Report every line below that holds the word "Blender".

** begin Information provided **

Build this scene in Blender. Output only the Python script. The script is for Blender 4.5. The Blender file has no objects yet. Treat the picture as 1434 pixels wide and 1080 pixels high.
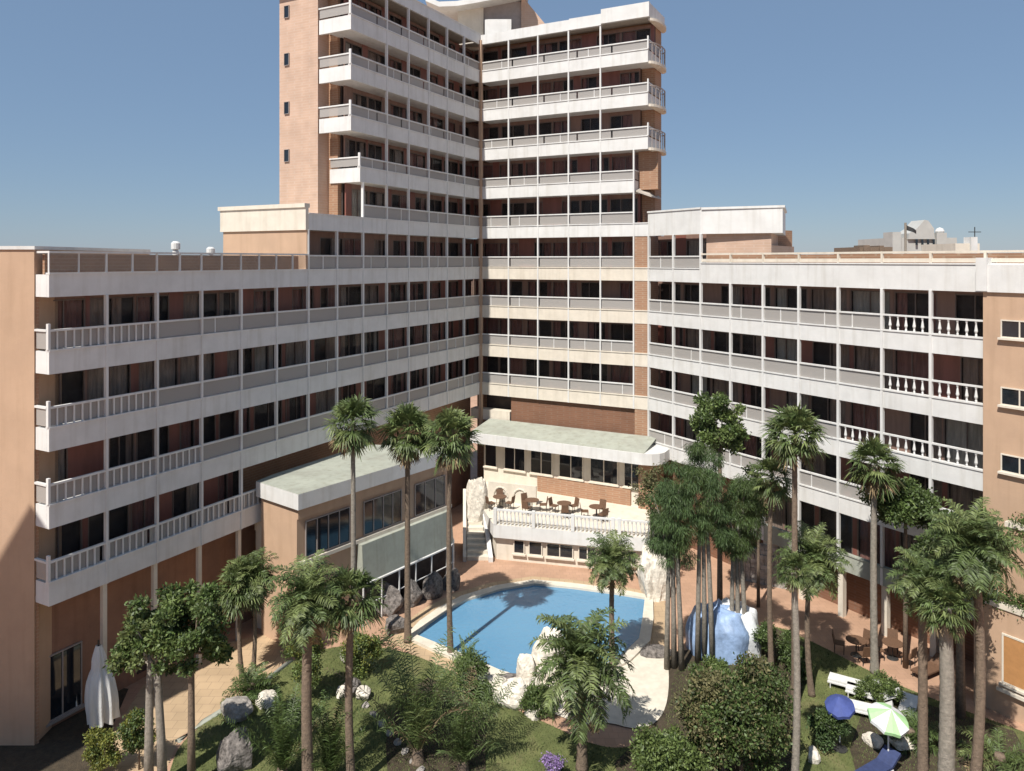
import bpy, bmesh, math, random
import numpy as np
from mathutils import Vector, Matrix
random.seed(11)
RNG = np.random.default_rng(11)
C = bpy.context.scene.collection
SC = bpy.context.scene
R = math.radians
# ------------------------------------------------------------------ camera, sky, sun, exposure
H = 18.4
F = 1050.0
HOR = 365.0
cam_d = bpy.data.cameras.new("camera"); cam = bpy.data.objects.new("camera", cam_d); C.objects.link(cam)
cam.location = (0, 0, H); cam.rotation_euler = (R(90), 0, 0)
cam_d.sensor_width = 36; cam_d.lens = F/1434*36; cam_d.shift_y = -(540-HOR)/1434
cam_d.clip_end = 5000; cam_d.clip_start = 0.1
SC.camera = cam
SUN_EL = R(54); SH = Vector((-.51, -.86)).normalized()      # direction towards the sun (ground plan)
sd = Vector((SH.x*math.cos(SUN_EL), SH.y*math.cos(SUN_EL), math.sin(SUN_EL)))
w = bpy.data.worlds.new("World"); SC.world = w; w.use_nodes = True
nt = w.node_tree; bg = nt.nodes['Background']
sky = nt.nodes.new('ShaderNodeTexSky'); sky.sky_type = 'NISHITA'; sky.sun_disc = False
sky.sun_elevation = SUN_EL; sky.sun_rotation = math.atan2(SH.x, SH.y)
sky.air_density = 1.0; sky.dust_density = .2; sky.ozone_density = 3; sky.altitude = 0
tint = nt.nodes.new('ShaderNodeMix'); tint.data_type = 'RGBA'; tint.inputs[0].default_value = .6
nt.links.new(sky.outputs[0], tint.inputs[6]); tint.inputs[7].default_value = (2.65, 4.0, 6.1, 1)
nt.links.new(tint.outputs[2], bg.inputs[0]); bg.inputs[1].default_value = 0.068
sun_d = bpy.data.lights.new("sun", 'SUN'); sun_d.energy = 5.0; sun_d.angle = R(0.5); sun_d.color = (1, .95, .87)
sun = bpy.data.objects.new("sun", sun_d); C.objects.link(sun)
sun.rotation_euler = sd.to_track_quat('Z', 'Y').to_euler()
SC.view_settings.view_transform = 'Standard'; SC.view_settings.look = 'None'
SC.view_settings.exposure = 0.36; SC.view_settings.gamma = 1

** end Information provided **
** begin Information provided **

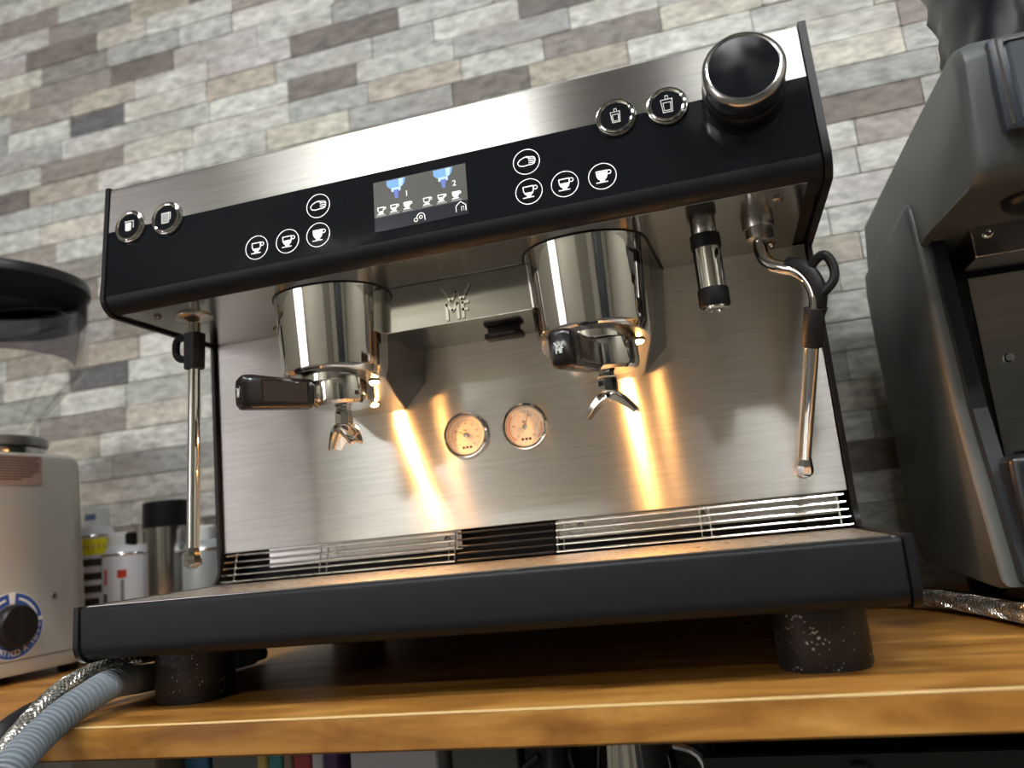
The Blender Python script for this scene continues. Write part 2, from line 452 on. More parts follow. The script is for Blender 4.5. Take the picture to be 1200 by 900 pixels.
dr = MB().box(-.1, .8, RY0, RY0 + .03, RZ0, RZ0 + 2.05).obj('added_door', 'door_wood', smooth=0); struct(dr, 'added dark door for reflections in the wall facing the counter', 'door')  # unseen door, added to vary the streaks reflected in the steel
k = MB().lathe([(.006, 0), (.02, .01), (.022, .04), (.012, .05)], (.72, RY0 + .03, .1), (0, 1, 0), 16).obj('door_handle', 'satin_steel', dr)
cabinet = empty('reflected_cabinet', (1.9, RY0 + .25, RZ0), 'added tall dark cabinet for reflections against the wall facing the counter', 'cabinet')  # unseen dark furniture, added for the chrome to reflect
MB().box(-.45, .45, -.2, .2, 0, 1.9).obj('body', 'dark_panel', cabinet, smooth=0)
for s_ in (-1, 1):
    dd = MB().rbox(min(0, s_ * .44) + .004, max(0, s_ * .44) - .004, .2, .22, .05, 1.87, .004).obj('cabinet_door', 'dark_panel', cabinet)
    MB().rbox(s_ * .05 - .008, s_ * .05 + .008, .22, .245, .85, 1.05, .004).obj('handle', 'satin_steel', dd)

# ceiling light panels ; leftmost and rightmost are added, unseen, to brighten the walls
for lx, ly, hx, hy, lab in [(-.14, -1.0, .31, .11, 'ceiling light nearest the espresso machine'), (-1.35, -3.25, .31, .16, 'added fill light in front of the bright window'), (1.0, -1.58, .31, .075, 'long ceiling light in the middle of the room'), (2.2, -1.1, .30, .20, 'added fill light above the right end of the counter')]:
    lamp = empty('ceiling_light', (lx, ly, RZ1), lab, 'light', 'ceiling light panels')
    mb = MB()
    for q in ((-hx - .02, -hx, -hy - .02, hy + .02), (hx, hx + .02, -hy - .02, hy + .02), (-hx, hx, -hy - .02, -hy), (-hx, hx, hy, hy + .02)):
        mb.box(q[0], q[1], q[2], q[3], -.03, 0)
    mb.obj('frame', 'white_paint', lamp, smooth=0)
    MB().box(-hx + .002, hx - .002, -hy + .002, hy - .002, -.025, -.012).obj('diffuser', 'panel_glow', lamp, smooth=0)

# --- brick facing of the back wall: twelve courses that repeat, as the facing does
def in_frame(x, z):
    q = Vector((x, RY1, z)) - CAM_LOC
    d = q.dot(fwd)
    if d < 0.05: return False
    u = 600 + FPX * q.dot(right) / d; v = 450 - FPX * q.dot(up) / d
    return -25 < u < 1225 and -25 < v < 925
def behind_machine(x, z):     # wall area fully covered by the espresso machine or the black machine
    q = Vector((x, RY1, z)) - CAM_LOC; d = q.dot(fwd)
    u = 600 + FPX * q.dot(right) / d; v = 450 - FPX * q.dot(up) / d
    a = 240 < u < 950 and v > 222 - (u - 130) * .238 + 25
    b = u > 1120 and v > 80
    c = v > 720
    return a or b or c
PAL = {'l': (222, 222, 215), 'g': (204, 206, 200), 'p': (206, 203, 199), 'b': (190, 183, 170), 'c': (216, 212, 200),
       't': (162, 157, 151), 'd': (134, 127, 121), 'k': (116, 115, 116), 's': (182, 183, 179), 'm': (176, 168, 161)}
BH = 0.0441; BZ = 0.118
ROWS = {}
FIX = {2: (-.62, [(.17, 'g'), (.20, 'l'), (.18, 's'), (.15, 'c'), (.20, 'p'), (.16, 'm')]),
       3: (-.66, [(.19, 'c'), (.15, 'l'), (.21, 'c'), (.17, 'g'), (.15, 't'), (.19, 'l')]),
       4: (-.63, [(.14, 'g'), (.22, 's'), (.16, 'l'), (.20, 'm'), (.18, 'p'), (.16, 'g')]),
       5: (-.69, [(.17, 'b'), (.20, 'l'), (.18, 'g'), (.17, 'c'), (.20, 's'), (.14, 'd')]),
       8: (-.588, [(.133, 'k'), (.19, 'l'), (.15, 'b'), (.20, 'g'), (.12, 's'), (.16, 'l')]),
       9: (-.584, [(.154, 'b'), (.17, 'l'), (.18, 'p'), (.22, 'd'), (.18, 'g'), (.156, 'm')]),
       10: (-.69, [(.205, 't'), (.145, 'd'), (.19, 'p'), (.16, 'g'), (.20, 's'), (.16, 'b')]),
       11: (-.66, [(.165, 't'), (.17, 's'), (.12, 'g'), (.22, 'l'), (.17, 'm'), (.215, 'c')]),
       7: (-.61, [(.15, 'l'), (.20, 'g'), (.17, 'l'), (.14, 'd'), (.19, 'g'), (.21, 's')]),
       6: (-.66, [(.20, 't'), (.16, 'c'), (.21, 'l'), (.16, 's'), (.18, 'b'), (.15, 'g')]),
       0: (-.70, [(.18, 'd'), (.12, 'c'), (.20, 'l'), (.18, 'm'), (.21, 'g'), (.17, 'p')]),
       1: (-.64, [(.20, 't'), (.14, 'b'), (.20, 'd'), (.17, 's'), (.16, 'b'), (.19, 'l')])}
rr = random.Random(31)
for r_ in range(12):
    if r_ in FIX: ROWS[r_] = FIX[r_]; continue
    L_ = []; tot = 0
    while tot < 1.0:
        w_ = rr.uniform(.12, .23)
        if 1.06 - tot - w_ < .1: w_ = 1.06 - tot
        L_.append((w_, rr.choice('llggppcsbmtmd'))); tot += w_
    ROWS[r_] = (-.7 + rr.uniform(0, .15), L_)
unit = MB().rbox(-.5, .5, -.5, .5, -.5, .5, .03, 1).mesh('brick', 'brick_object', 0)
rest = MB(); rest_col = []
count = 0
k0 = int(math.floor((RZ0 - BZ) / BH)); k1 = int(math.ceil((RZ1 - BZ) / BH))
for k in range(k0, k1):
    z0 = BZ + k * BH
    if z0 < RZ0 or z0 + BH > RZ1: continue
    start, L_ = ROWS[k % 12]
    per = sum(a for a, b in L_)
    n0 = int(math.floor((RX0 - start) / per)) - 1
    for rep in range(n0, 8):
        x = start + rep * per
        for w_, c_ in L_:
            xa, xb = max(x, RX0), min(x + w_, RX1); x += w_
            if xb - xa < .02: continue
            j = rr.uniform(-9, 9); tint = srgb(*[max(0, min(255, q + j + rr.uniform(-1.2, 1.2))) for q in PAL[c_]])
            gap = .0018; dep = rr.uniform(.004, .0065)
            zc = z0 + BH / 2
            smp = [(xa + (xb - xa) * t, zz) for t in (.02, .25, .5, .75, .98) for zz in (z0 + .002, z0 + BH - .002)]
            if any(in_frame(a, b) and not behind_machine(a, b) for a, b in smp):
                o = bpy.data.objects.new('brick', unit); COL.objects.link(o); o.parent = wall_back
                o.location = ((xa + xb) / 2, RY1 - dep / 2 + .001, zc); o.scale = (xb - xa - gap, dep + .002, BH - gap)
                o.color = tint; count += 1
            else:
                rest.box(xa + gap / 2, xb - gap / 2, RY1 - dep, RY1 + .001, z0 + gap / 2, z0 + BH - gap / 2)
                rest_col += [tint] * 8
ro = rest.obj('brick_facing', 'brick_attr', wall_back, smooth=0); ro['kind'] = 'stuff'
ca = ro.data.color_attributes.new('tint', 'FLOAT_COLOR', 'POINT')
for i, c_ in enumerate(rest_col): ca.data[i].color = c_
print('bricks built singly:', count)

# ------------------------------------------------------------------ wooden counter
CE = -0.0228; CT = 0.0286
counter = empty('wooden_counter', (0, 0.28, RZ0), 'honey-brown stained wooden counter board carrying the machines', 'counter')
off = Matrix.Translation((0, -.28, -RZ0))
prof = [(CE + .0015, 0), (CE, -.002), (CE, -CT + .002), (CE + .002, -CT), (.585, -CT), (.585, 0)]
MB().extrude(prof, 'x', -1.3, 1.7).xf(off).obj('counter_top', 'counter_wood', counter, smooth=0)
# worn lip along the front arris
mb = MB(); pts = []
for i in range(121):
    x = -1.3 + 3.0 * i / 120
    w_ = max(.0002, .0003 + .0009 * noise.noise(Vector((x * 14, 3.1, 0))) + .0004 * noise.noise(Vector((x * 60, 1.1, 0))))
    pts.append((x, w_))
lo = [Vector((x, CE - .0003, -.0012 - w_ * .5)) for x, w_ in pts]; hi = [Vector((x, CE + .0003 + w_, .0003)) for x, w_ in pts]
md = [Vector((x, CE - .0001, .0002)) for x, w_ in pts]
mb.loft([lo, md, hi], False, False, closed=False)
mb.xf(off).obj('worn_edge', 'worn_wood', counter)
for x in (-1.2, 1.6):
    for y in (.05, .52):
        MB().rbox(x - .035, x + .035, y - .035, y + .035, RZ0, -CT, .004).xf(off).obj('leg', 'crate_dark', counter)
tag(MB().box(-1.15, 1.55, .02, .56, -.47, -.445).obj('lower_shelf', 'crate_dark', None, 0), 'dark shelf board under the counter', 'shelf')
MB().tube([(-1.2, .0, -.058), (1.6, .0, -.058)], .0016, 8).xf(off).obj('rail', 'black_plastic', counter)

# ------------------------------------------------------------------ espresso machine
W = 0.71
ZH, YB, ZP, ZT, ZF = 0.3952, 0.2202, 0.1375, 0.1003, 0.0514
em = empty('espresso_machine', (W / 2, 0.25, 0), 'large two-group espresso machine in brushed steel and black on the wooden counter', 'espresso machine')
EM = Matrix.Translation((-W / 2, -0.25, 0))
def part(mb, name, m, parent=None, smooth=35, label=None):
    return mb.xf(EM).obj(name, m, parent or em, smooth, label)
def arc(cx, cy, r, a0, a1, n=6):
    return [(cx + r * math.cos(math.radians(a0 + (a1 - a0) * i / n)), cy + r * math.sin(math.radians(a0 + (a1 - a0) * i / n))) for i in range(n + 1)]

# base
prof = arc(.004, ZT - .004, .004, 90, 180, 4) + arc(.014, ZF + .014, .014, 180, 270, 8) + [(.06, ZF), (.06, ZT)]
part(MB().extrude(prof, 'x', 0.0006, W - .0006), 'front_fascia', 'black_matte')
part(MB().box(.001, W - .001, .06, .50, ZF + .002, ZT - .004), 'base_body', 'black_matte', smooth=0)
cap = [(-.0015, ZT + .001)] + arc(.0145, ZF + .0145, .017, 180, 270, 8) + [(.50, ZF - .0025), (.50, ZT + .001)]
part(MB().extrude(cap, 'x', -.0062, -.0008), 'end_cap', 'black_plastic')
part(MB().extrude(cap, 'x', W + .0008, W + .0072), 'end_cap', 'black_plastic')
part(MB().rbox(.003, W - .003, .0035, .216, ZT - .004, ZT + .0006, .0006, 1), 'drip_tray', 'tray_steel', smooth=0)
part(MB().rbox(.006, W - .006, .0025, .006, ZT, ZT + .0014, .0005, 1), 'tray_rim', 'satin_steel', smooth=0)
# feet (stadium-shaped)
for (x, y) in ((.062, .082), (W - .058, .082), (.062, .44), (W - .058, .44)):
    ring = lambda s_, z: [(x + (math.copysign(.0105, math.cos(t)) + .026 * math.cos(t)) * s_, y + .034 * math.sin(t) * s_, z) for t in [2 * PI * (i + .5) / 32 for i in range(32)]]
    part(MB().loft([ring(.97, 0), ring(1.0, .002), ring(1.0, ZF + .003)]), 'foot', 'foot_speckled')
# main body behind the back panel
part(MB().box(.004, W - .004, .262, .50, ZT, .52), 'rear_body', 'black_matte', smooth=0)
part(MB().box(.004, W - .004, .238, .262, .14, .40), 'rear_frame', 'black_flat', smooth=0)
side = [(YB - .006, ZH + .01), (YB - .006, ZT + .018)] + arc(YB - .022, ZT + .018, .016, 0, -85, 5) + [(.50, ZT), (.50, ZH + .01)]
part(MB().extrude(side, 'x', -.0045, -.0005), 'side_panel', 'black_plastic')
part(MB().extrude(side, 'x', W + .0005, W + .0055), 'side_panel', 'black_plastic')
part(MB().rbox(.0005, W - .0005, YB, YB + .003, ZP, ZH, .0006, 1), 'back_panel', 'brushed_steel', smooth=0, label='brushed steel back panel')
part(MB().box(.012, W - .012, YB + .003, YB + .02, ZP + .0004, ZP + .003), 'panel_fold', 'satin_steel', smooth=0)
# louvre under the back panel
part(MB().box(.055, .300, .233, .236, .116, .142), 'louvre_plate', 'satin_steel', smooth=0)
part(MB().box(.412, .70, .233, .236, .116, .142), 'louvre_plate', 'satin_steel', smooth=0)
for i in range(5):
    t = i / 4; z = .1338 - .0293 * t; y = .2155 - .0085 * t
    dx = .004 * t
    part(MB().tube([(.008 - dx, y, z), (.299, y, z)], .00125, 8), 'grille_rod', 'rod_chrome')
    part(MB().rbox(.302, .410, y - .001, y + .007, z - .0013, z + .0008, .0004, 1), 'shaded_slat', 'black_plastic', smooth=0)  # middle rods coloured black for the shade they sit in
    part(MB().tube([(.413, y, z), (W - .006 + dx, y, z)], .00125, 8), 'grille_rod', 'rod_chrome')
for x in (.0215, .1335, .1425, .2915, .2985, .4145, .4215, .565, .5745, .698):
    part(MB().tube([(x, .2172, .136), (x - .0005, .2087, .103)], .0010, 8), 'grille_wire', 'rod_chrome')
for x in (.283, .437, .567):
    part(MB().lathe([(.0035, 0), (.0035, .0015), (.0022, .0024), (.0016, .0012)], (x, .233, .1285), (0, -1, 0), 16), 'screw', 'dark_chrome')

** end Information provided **

Answer in full>
Build this scene in Blender. Output only the Python script. The script is for Blender 4.5. The Blender file has no objects yet. Treat the picture as 1434 pixels wide and 1080 pixels high.
The Blender Python script for this scene continues. Write part 2, from line 452 on. More parts follow. The script is for Blender 4.5. Take the picture to be 1200 by 900 pixels.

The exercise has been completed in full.